Nate Diaz has always been this way. When he fought Conor McGregor, the beef was real because both guys genuinely wanted to prove something. When he fought Jorge Masvidal, the respect was real because both guys acknowledged each other's careers. When he fought Leon Edwards, the animosity was real because Leon talked down to him. Diaz does not manufacture emotions. He shows up, says what he thinks, fights how he fights, and goes home.
He called the Netflix card "a card full of free fighters" at the New York press conference. He wasn't lying about that either. Every fighter on Saturday's card left the UFC. And the way they're promoting it, with real respect between opponents instead of fake death threats, is starting to look like a better model than what the UFC just sold the world at UFC 328.
The Bigger Question
Here's what I keep sitting with. If the UFC's own CEO is co-signing fake beefs as "#2 on the all time bad blood list," what does that tell you about how the promotion views its audience?
It tells you they think we'll buy anything as long as the buildup is loud enough. And for a week, most of us did. We wrote about the gun threats like they were real. We analyzed the security measures. We debated whether the fight might get cancelled. The whole MMA media ecosystem took the bait because Strickland and Chimaev committed to the bit so hard that questioning it felt like being naive.
Then the mask came off in the Octagon and Nate Diaz said what the rest of us were too slow to say.
"They were faking the funk."
Four days before his own fight. On his own promotion's YouTube channel. Looking directly at Mike Perry while explaining exactly why their fight on Saturday is going to be different.

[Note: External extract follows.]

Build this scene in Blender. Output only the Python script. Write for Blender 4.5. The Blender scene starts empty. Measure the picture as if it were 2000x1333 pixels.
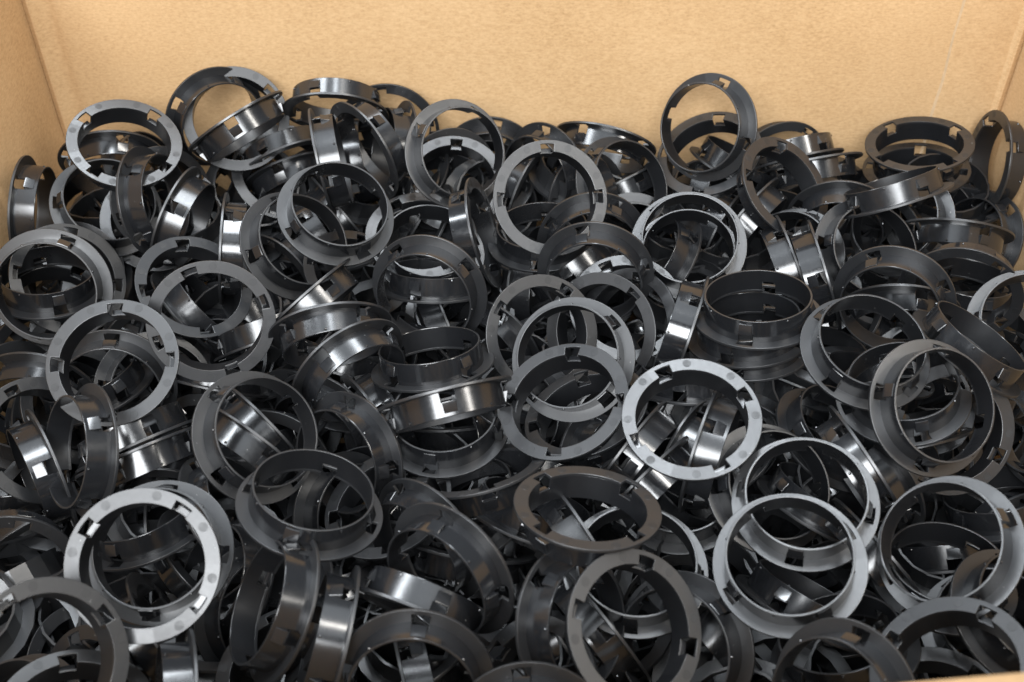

Whether Diaz vs Perry is a better fight than Strickland vs Chimaev remains to be seen. But at least when Nate walks to the cage on Saturday night, the look on his face is going to be real. The respect between him and Perry is going to be real. And when one of them gets hit, the violence is going to be real.
That's worth something in a sport where apparently we can't even trust the trash talk anymore.
Thanks for riding with CageLore. Stay locked in!
Frequently Asked Questions
What did Nate Diaz say about Strickland and Chimaev?
During a Face 2 Face segment with Mike Perry on MVP's YouTube channel, Diaz called Strickland and Chimaev "fake f***ing puppets" for manufacturing their pre-fight beef and then hugging in the Octagon after the fight. He said he "wouldn't be able to sleep at night" if he were faking beef to sell a fight.
Did Strickland admit the beef was fake?
After winning the split decision at UFC 328, Strickland apologized to fans of "all nations, creeds and religions" for his comments during fight week and acknowledged he was trying to sell the fight. Chimaev also showed immediate sportsmanship by wrapping the belt around Strickland.
What did Ariel Helwani say about it?
During the Face 2 Face segment, Helwani questioned the situation directly: "You win that fight and tell the world that was all for show, that was all for promotion?" He expressed disappointment at the revelation that the intense buildup may have been manufactured.
What did Dana White call the Strickland vs Chimaev beef?
During fight week, White called it the "#2 worst case of bad blood ever" in UFC history, ranking it behind only the Conor McGregor vs Khabib Nurmagomedov rivalry.
When is Nate Diaz vs Mike Perry?
Diaz fights Perry in the co-main event of MVP MMA 1 on Saturday, May 16, 2026 at the Intuit Dome in Inglewood, California. The event streams live on Netflix starting at 8 PM ET.